Pete Hickok's Baroque Kitsch 

The products of the artist's six-month residency suggest a yearning to harness visual pleasure and lurid stimulation of many sorts

Backwash: The title says it all. As the part of a draft that intermingles with saliva and then regrettably, inevitably returns to its container, "backwash" is an object of fascination couched in disgust — or is it the other way around? — for young boys. So it is with the objects on display in Pete Hickok's exhibition culminating a six-month residency at Aggregate Space: a collection of repellent yet fascinating items, cobbled together with distinctly adolescent glee.

This particular menagerie includes, among other things, an aquarium inhabited by a vibrating, dolphin-shaped cock ring and accompanied by a soundtrack of dolphin cries; three sculptures consisting of jumbled mannequin body parts and household materials splattered with lurid paint; and a finger resembling a coiled turd, flaunting a gaudy acrylic nail. It could be described as "baroque kitsch." It is enough to send some viewers running, noses pinched.

To be sure, some of these ideas have all the artistic depth of a gag or a one-liner (which is not to say "none," mind you). For example, take "I Wish This Night Would Never End," a skull accoutered with clip-on eyelashes, encased in a vitrine: amusing, but after a six-month residency, maybe not the caliber of work you'd expect to make the final cut.

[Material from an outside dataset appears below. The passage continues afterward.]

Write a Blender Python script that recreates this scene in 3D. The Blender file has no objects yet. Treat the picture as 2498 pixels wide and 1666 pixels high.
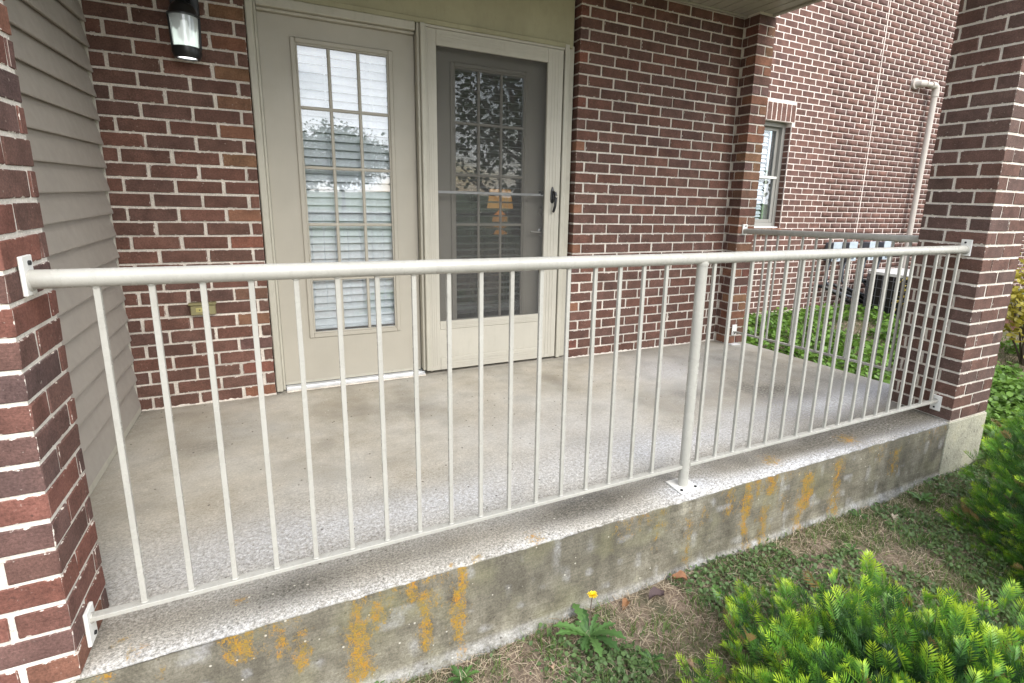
import bpy, bmesh, math, random
import numpy as np
from mathutils import Vector, Matrix, Euler

# ------------------------------------------------------------------ camera
scene = bpy.context.scene
COL = scene.collection
cam_d = bpy.data.cameras.new('camera')
cam = bpy.data.objects.new('camera', cam_d)
COL.objects.link(cam)
R_ = Vector((0.89158726, -0.45181971, 0.03051396))
U_ = Vector((0.06870627, 0.20156639, 0.97706215))
F_ = Vector((0.44760652, 0.86903967, -0.21075688))
m = Matrix.Identity(4)
for i in range(3):
    m[i][0], m[i][1], m[i][2] = R_[i], U_[i], -F_[i]
m.translation = Vector((0.8067, -1.443, 1.1662))
cam.matrix_world = m
cam_d.sensor_width = 36.0
cam_d.lens = 1291.37 / 2498 * 36.0
cam_d.shift_x = -(1351.7 - 1249) / 2498
cam_d.shift_y = (755.92 - 833) / 2498
cam_d.clip_start = 0.02
cam_d.clip_end = 1500
scene.camera = cam

# ------------------------------------------------------------------ sky, sun, exposure
SUN_EL, SUN_AZ = math.radians(38), math.radians(166)      # azimuth clockwise from +Y
world = bpy.data.worlds.new('World')
scene.world = world
world.use_nodes = True
nt = world.node_tree
nt.nodes.clear()
wo = nt.nodes.new('ShaderNodeOutputWorld')
bg = nt.nodes.new('ShaderNodeBackground')
sky = nt.nodes.new('ShaderNodeTexSky')
sky.sky_type = 'NISHITA'
sky.sun_disc = False
sky.sun_elevation = SUN_EL
sky.sun_rotation = SUN_AZ
tc = nt.nodes.new('ShaderNodeTexCoord')
mp = nt.nodes.new('ShaderNodeMapping')
mp.inputs['Scale'].default_value = (1.6, 1.6, 3.6)
nz = nt.nodes.new('ShaderNodeTexNoise')
nz.inputs['Scale'].default_value = 2.2
nz.inputs['Detail'].default_value = 8
nz.inputs['Roughness'].default_value = 0.58
cr = nt.nodes.new('ShaderNodeValToRGB')
cr.color_ramp.elements[0].position = 0.40
cr.color_ramp.elements[0].color = (0, 0, 0, 1)
cr.color_ramp.elements[1].position = 0.58
cr.color_ramp.elements[1].color = (1, 1, 1, 1)
mx = nt.nodes.new('ShaderNodeMix')
mx.data_type = 'RGBA'
mx.inputs['B'].default_value = (17.0, 17.4, 18.2, 1)      # lit cloud
nt.links.new(tc.outputs['Generated'], mp.inputs['Vector'])
nt.links.new(mp.outputs['Vector'], nz.inputs['Vector'])
nt.links.new(nz.outputs['Fac'], cr.inputs['Fac'])
nt.links.new(cr.outputs['Color'], mx.inputs['Factor'])
nt.links.new(sky.outputs['Color'], mx.inputs['A'])
nt.links.new(mx.outputs['Result'], bg.inputs['Color'])
bg.inputs['Strength'].default_value = 0.1
nt.links.new(bg.outputs['Background'], wo.inputs['Surface'])

sun_d = bpy.data.lights.new('sun', 'SUN')
sun_d.energy = 1.5
sun_d.angle = math.radians(40)
sun_d.color = (1.0, 0.96, 0.9)
sun = bpy.data.objects.new('sun', sun_d)
COL.objects.link(sun)
sd = Vector((math.sin(SUN_AZ) * math.cos(SUN_EL), math.cos(SUN_AZ) * math.cos(SUN_EL), math.sin(SUN_EL)))
sun.rotation_euler = sd.to_track_quat('Z', 'Y').to_euler()

vs = scene.view_settings
vs.view_transform = 'Standard'
vs.look = 'None'
vs.gamma = 1
vs.use_curve_mapping = False
vs.exposure = 1.15
scene.cycles.use_denoising = True
scene.cycles.max_bounces = 10
scene.cycles.transparent_max_bounces = 24
scene.cycles.sample_clamp_indirect = 6

rng = random.Random(7)
nrg = np.random.default_rng(11)
PI = math.pi

# ------------------------------------------------------------------ materials
def new_mat(name):
    mt = bpy.data.materials.new(name)
    mt.use_nodes = True
    t = mt.node_tree
    b = t.nodes['Principled BSDF']
    return mt, t, b

def N(t, kind, **kw):
    n = t.nodes.new(kind)
    for k, v in kw.items():
        if k in n.inputs:
            n.inputs[k].default_value = v
        else:
            setattr(n, k, v)
    return n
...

Other works, however, hint at something more adult. Against the gallery's far wall Hickok places a glass chamber filled with curling smoke, illuminated by a purple fluorescent tube within. A hose inside intermittently replenishes the vapor — sometimes excessively, causing wisps to seep out from under the lid. While still very sensuous, it is one of the less ornate contraptions on display. Thus stripped of distractions and shock-value bait, it succeeds in exposing an artistic motivation that, in fact, pervades the whole show: to control — control the flow of visual pleasure, of sexuality, perhaps even of spirituality. Hickok has suggested that underlying this motivation is anxiety: "At the heart of my practice is the use of control to mitigate the fear of the unconscious and the influence it exerts over our decision-making processes," he told ArtSlant last year.

Hickok offers another environment of total (or near-total) control in this exhibition: a video piece consisting of a string of wordless, oneiric vignettes. In some, we see the artist's hand manipulating small objects, like the dolphin sex toy introduced in the aquarium piece. If the aquarium/headset was an attempt to situate this provocative item in a controlled environment, video takes the effort a step further: Here, visual viewpoint, variable lighting, multiple audio tracks, and post-production effects are all under the artist's control. For all Hickok's delight in materials, perhaps the domain of the moving image is where he ought to be.

Backwash runs through February 2 at Aggregate Space (801 West Grand Ave., Oakland).